++++ Dataset excerpts
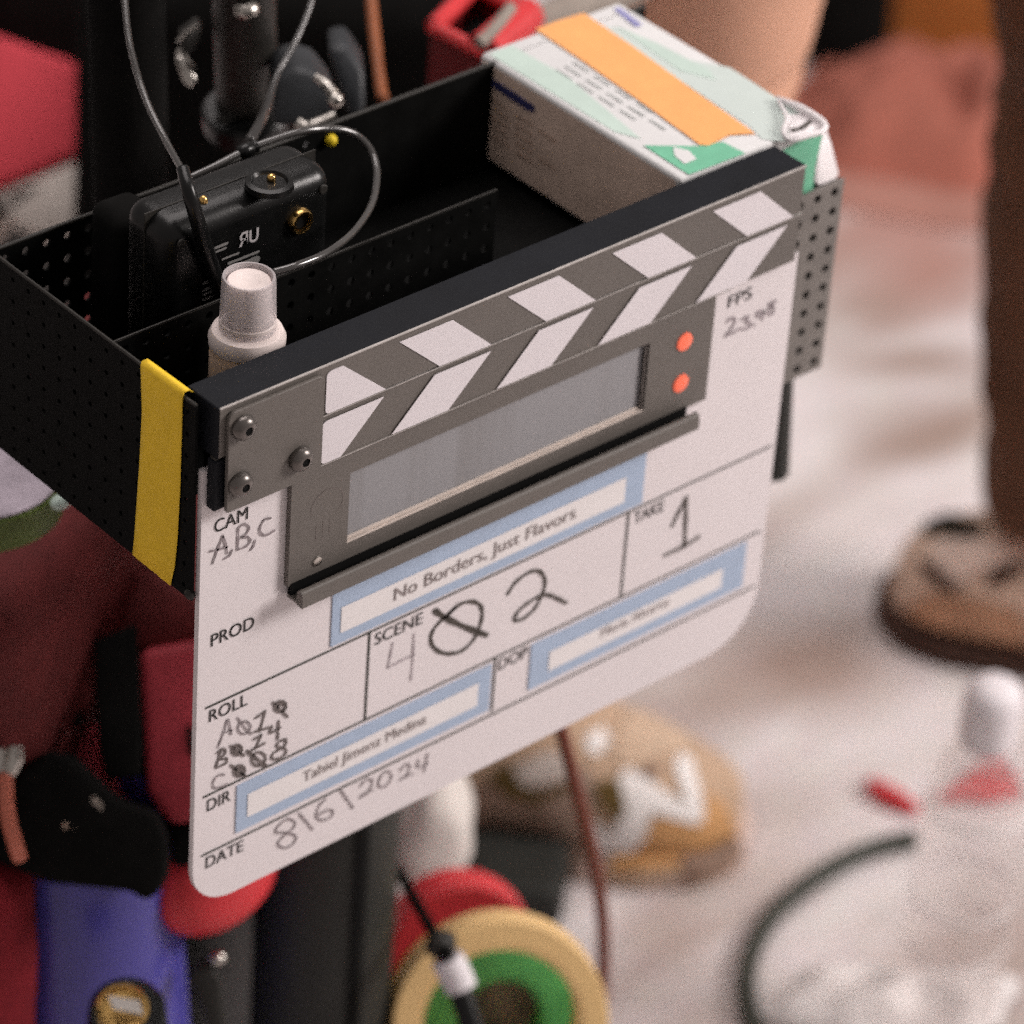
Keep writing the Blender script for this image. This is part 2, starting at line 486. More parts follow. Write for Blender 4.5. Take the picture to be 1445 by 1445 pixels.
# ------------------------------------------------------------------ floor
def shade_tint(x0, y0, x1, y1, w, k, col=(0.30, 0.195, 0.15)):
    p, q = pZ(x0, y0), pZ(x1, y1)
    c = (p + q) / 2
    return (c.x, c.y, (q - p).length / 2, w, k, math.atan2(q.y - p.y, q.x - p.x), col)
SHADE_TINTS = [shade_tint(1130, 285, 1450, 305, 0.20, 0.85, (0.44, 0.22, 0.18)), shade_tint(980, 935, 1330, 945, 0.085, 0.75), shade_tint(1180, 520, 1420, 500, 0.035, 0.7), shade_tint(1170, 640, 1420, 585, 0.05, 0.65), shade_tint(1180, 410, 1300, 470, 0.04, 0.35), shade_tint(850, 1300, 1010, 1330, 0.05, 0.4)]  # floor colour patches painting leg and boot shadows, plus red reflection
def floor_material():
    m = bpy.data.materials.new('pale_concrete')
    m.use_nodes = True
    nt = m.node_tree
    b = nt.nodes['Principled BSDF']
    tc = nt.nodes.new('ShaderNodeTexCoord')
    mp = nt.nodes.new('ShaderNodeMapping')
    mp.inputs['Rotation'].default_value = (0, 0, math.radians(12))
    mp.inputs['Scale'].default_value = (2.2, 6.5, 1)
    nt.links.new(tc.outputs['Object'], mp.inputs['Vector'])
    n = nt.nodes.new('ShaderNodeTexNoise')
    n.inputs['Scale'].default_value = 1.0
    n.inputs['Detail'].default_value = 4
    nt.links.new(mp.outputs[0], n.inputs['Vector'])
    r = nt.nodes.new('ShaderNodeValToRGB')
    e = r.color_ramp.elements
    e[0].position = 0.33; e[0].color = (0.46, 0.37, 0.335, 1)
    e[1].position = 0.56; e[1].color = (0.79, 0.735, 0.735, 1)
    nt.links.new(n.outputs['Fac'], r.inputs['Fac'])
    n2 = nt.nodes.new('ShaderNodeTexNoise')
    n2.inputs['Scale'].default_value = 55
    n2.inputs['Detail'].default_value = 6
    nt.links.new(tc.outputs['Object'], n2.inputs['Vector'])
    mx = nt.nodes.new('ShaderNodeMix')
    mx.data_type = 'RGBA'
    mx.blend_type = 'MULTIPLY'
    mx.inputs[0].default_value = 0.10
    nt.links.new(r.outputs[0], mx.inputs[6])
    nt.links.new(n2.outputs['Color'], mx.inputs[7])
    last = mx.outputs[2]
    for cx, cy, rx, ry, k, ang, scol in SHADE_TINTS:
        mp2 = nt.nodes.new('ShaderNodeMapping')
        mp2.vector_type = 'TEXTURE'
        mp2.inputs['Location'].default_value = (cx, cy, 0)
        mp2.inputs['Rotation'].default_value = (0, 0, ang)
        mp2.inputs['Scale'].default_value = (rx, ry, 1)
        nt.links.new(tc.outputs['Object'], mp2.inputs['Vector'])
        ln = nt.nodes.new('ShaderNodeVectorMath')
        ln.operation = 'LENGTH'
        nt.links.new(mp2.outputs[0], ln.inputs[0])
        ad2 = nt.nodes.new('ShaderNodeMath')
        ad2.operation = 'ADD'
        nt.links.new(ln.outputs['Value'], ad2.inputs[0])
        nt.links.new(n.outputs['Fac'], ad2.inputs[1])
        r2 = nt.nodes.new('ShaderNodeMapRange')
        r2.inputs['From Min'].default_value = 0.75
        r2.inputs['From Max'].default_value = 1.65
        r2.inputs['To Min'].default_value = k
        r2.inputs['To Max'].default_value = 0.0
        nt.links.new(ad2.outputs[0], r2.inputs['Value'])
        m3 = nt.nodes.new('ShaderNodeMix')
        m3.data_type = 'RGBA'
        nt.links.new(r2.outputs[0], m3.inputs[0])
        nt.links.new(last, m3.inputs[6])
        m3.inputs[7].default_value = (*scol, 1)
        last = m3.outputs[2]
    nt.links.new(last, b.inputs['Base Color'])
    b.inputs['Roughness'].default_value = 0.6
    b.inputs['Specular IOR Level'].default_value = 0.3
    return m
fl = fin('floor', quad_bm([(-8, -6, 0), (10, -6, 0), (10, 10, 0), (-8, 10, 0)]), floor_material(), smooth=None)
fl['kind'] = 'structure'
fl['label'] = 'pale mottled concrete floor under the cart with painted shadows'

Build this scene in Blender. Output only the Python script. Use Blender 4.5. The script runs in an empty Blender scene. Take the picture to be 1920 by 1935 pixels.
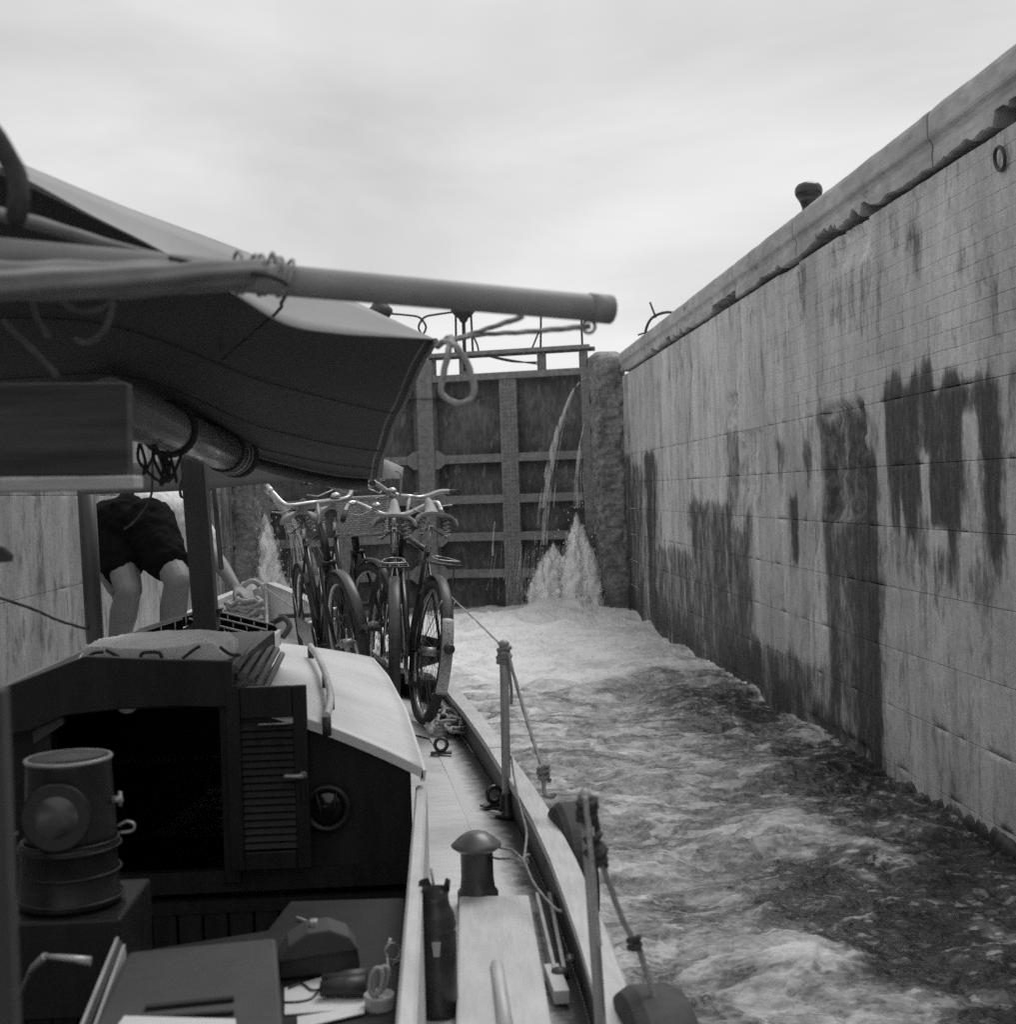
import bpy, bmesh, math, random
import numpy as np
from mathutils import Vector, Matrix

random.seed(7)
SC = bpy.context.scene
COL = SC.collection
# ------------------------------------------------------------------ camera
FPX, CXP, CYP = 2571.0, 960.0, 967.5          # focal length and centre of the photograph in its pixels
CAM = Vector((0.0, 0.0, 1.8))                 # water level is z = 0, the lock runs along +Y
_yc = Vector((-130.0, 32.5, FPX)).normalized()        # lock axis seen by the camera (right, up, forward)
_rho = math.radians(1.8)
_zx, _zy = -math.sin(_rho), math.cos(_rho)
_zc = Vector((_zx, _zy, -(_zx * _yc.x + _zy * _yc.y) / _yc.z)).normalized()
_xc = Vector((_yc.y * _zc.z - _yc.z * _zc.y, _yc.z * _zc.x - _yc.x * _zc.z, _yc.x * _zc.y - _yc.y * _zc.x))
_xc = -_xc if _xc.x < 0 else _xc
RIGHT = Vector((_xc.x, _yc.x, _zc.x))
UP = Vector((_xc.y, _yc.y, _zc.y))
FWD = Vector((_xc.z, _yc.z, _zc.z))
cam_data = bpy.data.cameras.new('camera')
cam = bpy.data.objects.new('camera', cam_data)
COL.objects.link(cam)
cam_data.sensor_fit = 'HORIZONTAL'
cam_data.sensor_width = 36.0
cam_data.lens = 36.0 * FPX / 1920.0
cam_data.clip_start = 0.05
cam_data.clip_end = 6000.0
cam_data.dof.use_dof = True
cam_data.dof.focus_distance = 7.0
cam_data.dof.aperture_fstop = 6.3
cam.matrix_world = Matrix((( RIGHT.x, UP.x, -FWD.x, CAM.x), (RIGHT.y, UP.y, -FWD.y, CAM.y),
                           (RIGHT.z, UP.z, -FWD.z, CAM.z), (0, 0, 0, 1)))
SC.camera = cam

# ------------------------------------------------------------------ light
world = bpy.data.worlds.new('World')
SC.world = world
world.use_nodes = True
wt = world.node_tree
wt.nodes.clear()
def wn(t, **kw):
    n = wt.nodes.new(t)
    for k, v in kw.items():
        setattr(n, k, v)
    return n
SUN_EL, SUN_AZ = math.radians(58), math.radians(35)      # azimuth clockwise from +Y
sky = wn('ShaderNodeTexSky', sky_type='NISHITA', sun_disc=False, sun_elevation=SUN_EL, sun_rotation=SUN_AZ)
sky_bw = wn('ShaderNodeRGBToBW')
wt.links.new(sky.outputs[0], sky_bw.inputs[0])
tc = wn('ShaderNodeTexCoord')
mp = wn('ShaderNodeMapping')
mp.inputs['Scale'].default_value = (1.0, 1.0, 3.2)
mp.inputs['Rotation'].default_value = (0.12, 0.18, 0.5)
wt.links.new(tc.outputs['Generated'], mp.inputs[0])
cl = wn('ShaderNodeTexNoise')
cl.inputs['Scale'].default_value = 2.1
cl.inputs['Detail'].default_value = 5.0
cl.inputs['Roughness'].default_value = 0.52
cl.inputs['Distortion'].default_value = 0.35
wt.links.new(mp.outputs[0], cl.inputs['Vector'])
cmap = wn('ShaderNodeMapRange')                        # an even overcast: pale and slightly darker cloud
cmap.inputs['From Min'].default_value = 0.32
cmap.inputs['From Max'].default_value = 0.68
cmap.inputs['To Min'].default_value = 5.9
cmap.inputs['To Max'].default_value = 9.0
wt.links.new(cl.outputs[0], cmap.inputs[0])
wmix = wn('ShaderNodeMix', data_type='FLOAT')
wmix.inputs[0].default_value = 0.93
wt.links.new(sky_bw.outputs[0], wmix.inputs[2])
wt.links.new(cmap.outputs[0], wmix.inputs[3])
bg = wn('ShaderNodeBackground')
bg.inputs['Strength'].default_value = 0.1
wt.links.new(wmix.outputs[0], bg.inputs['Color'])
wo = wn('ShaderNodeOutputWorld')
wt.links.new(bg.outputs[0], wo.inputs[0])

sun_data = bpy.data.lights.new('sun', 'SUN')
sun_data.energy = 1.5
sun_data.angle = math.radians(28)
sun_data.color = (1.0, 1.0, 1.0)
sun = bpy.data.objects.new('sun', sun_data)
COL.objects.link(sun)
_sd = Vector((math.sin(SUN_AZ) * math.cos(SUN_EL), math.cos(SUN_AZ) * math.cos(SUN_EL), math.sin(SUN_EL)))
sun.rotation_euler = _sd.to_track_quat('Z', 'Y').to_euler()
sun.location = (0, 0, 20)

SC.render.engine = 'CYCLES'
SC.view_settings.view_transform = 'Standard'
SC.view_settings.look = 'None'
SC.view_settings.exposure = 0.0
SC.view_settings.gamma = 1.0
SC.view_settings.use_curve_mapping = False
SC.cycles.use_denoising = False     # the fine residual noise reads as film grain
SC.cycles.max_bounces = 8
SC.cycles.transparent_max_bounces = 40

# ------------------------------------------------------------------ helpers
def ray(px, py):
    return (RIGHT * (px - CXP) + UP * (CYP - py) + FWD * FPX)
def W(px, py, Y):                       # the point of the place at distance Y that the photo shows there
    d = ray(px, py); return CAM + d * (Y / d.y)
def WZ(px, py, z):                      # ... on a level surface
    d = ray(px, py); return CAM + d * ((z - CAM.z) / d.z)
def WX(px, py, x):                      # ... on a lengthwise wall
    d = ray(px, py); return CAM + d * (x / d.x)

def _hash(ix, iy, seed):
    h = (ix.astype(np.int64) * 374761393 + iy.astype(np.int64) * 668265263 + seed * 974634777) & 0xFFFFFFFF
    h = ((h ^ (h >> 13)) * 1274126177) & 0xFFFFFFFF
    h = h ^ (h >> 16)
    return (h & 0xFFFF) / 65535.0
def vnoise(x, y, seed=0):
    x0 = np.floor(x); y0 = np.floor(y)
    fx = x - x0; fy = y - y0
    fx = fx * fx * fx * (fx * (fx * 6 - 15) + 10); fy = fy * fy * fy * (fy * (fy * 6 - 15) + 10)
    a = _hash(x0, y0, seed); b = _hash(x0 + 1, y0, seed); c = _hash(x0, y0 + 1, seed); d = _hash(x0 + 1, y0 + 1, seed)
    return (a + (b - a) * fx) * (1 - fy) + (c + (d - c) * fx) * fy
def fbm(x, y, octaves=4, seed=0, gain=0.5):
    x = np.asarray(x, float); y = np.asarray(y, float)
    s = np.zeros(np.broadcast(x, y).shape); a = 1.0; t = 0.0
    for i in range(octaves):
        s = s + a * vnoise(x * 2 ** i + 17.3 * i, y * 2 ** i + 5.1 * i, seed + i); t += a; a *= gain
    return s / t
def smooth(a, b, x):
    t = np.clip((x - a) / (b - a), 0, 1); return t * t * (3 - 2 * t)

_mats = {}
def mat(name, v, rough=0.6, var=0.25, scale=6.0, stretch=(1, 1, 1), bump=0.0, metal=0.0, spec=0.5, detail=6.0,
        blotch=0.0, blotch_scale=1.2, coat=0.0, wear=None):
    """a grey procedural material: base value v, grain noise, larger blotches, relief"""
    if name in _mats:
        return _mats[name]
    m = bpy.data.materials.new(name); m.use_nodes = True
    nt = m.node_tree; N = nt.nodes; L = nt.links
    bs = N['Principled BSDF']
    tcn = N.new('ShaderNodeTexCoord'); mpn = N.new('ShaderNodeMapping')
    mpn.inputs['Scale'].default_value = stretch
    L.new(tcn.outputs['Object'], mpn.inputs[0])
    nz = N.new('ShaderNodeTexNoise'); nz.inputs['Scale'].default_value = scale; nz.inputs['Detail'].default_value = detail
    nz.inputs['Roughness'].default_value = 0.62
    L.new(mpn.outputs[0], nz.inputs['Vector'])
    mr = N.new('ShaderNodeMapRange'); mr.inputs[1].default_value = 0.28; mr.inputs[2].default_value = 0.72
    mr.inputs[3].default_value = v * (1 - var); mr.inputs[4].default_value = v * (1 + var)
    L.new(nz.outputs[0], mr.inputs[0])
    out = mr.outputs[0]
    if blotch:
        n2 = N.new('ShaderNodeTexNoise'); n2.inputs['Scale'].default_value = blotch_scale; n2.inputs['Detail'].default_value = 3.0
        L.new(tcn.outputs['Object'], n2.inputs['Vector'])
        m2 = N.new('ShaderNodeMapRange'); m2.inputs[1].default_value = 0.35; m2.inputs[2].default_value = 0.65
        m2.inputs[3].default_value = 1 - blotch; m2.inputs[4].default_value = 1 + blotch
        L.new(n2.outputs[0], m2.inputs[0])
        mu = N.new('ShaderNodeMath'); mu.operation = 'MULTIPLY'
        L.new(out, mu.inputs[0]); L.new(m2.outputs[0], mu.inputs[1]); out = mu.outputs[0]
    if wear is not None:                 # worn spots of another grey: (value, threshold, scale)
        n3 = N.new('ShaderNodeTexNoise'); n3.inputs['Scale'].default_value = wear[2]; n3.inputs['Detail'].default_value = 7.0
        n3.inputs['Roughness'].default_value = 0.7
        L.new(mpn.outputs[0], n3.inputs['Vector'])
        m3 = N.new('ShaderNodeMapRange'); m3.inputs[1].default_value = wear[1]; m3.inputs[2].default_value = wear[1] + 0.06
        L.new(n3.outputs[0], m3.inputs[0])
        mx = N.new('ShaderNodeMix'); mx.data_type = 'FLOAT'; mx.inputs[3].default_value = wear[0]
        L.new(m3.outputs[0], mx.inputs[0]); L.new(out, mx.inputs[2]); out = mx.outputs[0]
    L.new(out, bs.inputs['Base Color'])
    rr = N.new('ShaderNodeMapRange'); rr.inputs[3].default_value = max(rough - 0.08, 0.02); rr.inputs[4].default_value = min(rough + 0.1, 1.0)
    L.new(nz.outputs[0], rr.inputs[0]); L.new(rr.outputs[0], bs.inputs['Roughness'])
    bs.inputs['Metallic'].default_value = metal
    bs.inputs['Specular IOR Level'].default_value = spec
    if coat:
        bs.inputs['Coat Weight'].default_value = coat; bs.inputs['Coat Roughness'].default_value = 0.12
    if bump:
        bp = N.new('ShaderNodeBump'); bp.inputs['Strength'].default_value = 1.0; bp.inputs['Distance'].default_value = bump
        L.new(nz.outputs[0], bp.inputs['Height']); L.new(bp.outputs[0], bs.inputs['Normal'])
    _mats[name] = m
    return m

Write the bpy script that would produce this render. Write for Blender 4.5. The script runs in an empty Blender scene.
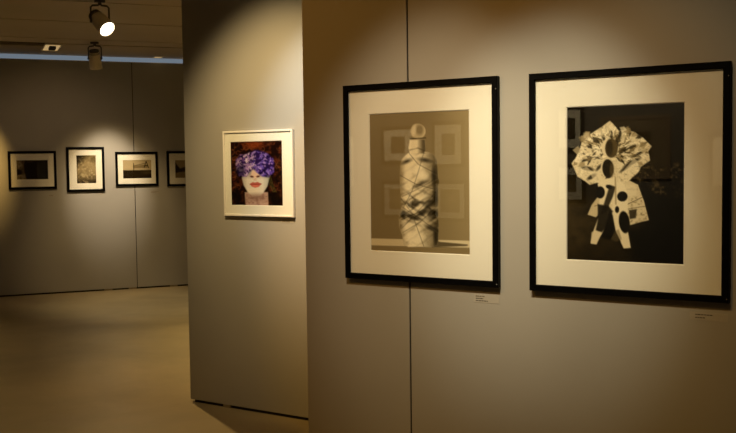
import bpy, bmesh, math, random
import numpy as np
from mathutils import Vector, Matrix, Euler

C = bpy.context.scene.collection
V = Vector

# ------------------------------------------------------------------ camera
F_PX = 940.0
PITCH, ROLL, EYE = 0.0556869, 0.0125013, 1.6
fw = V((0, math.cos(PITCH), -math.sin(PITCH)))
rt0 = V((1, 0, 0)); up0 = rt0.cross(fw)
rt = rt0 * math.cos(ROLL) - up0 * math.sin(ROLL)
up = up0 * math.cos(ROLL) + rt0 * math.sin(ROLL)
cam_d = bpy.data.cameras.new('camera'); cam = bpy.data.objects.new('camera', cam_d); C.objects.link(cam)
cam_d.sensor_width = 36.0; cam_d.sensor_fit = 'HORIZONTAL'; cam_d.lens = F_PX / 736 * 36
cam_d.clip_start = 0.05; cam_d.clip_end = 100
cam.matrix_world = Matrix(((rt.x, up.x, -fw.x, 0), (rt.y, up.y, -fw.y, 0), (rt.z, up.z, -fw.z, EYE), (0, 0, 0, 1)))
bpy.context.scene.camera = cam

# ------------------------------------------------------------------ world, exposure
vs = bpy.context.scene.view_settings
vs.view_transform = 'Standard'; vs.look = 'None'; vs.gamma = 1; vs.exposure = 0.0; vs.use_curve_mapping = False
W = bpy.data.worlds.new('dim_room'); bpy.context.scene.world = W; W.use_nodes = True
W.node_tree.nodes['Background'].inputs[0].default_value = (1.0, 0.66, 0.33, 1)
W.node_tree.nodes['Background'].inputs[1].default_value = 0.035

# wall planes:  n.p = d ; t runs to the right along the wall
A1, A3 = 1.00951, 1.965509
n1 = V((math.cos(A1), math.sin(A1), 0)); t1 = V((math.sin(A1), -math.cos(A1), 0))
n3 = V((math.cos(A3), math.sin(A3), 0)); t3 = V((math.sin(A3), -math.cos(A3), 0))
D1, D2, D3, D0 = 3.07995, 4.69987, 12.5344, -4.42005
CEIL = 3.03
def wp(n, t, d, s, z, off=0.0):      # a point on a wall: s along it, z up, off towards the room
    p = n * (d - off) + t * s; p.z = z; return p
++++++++
→ Task to complete
Extract from the material above the stretch running from the line containing "Build this scene" through the line containing "SC.camera = cam". Keep the text exact and the pictures out.

→ Task result
Build this scene in Blender. Output only the Python script. Use Blender 4.5. The script runs in an empty Blender scene. Take the picture to be 1920 by 1935 pixels.
import bpy, bmesh, math, random
import numpy as np
from mathutils import Vector, Matrix

random.seed(7)
SC = bpy.context.scene
COL = SC.collection
# ------------------------------------------------------------------ camera
FPX, CXP, CYP = 2571.0, 960.0, 967.5          # focal length and centre of the photograph in its pixels
CAM = Vector((0.0, 0.0, 1.8))                 # water level is z = 0, the lock runs along +Y
_yc = Vector((-130.0, 32.5, FPX)).normalized()        # lock axis seen by the camera (right, up, forward)
_rho = math.radians(1.8)
_zx, _zy = -math.sin(_rho), math.cos(_rho)
_zc = Vector((_zx, _zy, -(_zx * _yc.x + _zy * _yc.y) / _yc.z)).normalized()
_xc = Vector((_yc.y * _zc.z - _yc.z * _zc.y, _yc.z * _zc.x - _yc.x * _zc.z, _yc.x * _zc.y - _yc.y * _zc.x))
_xc = -_xc if _xc.x < 0 else _xc
RIGHT = Vector((_xc.x, _yc.x, _zc.x))
UP = Vector((_xc.y, _yc.y, _zc.y))
FWD = Vector((_xc.z, _yc.z, _zc.z))
cam_data = bpy.data.cameras.new('camera')
cam = bpy.data.objects.new('camera', cam_data)
COL.objects.link(cam)
cam_data.sensor_fit = 'HORIZONTAL'
cam_data.sensor_width = 36.0
cam_data.lens = 36.0 * FPX / 1920.0
cam_data.clip_start = 0.05
cam_data.clip_end = 6000.0
cam_data.dof.use_dof = True
cam_data.dof.focus_distance = 7.0
cam_data.dof.aperture_fstop = 6.3
cam.matrix_world = Matrix((( RIGHT.x, UP.x, -FWD.x, CAM.x), (RIGHT.y, UP.y, -FWD.y, CAM.y),
                           (RIGHT.z, UP.z, -FWD.z, CAM.z), (0, 0, 0, 1)))
SC.camera = cam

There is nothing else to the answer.